Directions for this task:
Please give the listing again, word for word, with nothing left out.
-- begin Given material --
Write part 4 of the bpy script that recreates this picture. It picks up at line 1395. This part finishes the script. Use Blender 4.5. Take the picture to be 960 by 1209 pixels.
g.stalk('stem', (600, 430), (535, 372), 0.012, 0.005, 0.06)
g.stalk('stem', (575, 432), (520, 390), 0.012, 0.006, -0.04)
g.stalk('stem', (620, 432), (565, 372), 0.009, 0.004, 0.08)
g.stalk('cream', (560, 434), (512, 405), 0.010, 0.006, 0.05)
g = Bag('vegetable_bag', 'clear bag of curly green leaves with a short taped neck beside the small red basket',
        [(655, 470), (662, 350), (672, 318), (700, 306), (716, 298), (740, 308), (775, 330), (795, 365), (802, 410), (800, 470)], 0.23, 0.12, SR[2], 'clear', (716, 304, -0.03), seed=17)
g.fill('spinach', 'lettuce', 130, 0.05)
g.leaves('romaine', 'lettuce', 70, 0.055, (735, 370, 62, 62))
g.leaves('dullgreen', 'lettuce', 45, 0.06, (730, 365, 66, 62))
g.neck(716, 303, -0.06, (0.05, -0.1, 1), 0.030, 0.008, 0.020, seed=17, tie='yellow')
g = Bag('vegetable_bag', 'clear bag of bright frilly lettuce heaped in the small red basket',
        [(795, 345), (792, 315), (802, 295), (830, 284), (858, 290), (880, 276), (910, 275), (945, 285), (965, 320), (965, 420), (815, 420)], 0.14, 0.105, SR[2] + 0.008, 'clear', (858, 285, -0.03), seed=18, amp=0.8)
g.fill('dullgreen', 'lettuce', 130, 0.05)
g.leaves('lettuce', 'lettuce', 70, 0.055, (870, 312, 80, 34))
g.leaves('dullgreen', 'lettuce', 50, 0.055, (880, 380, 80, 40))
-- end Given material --
Solved exercise:
Write part 4 of the bpy script that recreates this picture. It picks up at line 1395. This part finishes the script. Use Blender 4.5. Take the picture to be 960 by 1209 pixels.
g.stalk('stem', (600, 430), (535, 372), 0.012, 0.005, 0.06)
g.stalk('stem', (575, 432), (520, 390), 0.012, 0.006, -0.04)
g.stalk('stem', (620, 432), (565, 372), 0.009, 0.004, 0.08)
g.stalk('cream', (560, 434), (512, 405), 0.010, 0.006, 0.05)
g = Bag('vegetable_bag', 'clear bag of curly green leaves with a short taped neck beside the small red basket',
        [(655, 470), (662, 350), (672, 318), (700, 306), (716, 298), (740, 308), (775, 330), (795, 365), (802, 410), (800, 470)], 0.23, 0.12, SR[2], 'clear', (716, 304, -0.03), seed=17)
g.fill('spinach', 'lettuce', 130, 0.05)
g.leaves('romaine', 'lettuce', 70, 0.055, (735, 370, 62, 62))
g.leaves('dullgreen', 'lettuce', 45, 0.06, (730, 365, 66, 62))
g.neck(716, 303, -0.06, (0.05, -0.1, 1), 0.030, 0.008, 0.020, seed=17, tie='yellow')
g = Bag('vegetable_bag', 'clear bag of bright frilly lettuce heaped in the small red basket',
        [(795, 345), (792, 315), (802, 295), (830, 284), (858, 290), (880, 276), (910, 275), (945, 285), (965, 320), (965, 420), (815, 420)], 0.14, 0.105, SR[2] + 0.008, 'clear', (858, 285, -0.03), seed=18, amp=0.8)
g.fill('dullgreen', 'lettuce', 130, 0.05)
g.leaves('lettuce', 'lettuce', 70, 0.055, (870, 312, 80, 34))
g.leaves('dullgreen', 'lettuce', 50, 0.055, (880, 380, 80, 40))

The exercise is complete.